Saturday, October 10, 2015

Expiring AES Encrypted Message

As told in previous post I implemented some kind of PGP for encrypting sensitive information like login username and password. So first use openssl friendly AES to encode login information, then encrypt AES random key and salt with RSA public key, in page side, then reverse it on server. So they can ensure the information cannot be decrypted easily by man in middle (I know using https may help a lot for such things, but I liked to add my security layer there to have full control on what happened).

But another challenge appeared that was what happen if a man in middle get the ciphered information including the encrypted message and encrypted key and use them to submit, server validate and it works, while user hasn't changed its password. Another thing that got on my nerve was the hard-coded string of openssl on AES message (Salted__). So combination of these two led me to replace the fixed string by the timestamp.

Now I have the the time AES key is generated and I can compare it with the server time and if it pass a threshold, assume message as expired and leave it. It is still not a certain way to prevent man in middle completely, but with a good threshold can mitigate the risk. I chose 3610 second, 1 hour because of day light saving and 10 seconds for network and computing latency.

So the timestamp is added as part of the salt and 'Salted__' prefix is replaced by that time in encoded format. The format of message will be as:

8 bytes encoded timestamp + 8 bytes random salt + encrypted message

In this case even if the message prefix time is changed to show not expiry, the decryptor can detect it and not decrypt it, since that timestamp is used as part of encryption salt and make key faulty.
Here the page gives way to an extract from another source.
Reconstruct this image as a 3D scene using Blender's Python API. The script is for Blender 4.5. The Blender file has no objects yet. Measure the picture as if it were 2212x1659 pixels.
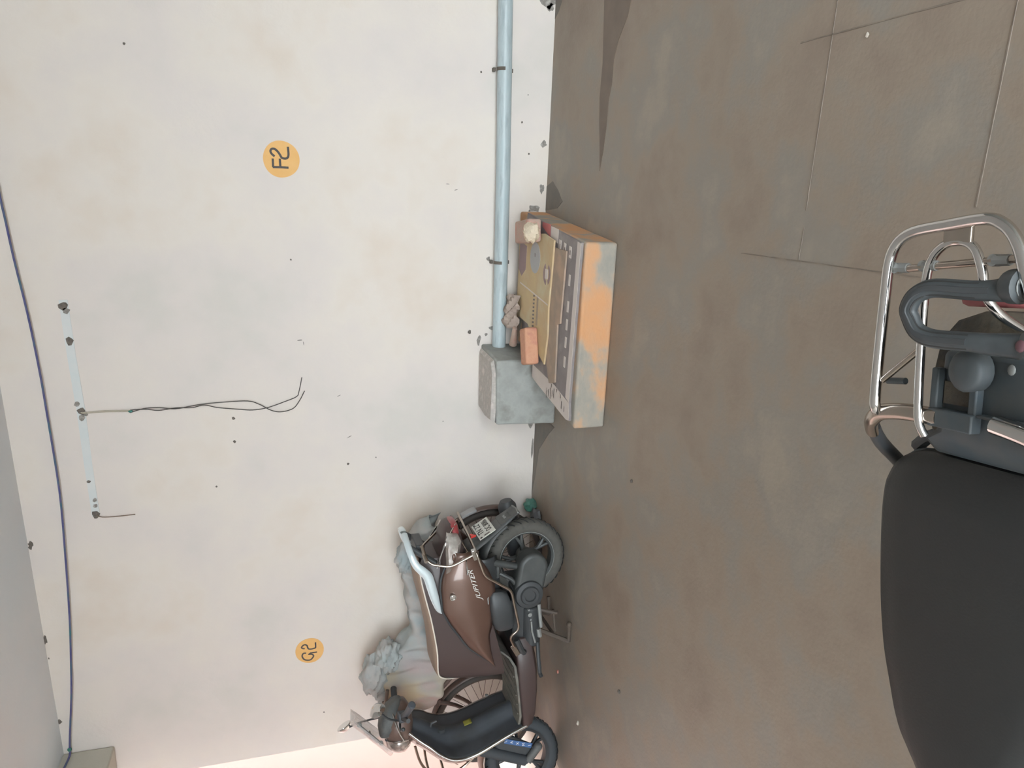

That's my PGP implementation that I called OPGP or Omid PGP.

Cons:
As mention it depends on client system time, so if it is wrong, it never can get through, or I put 1 hour in my threshold to support daylight saving mismatch between client and server that increase the risk of hijacking information. For this one I'm going to test existence of a time variable that supposed to be set by server on page and compare with local time, then use up to dater one.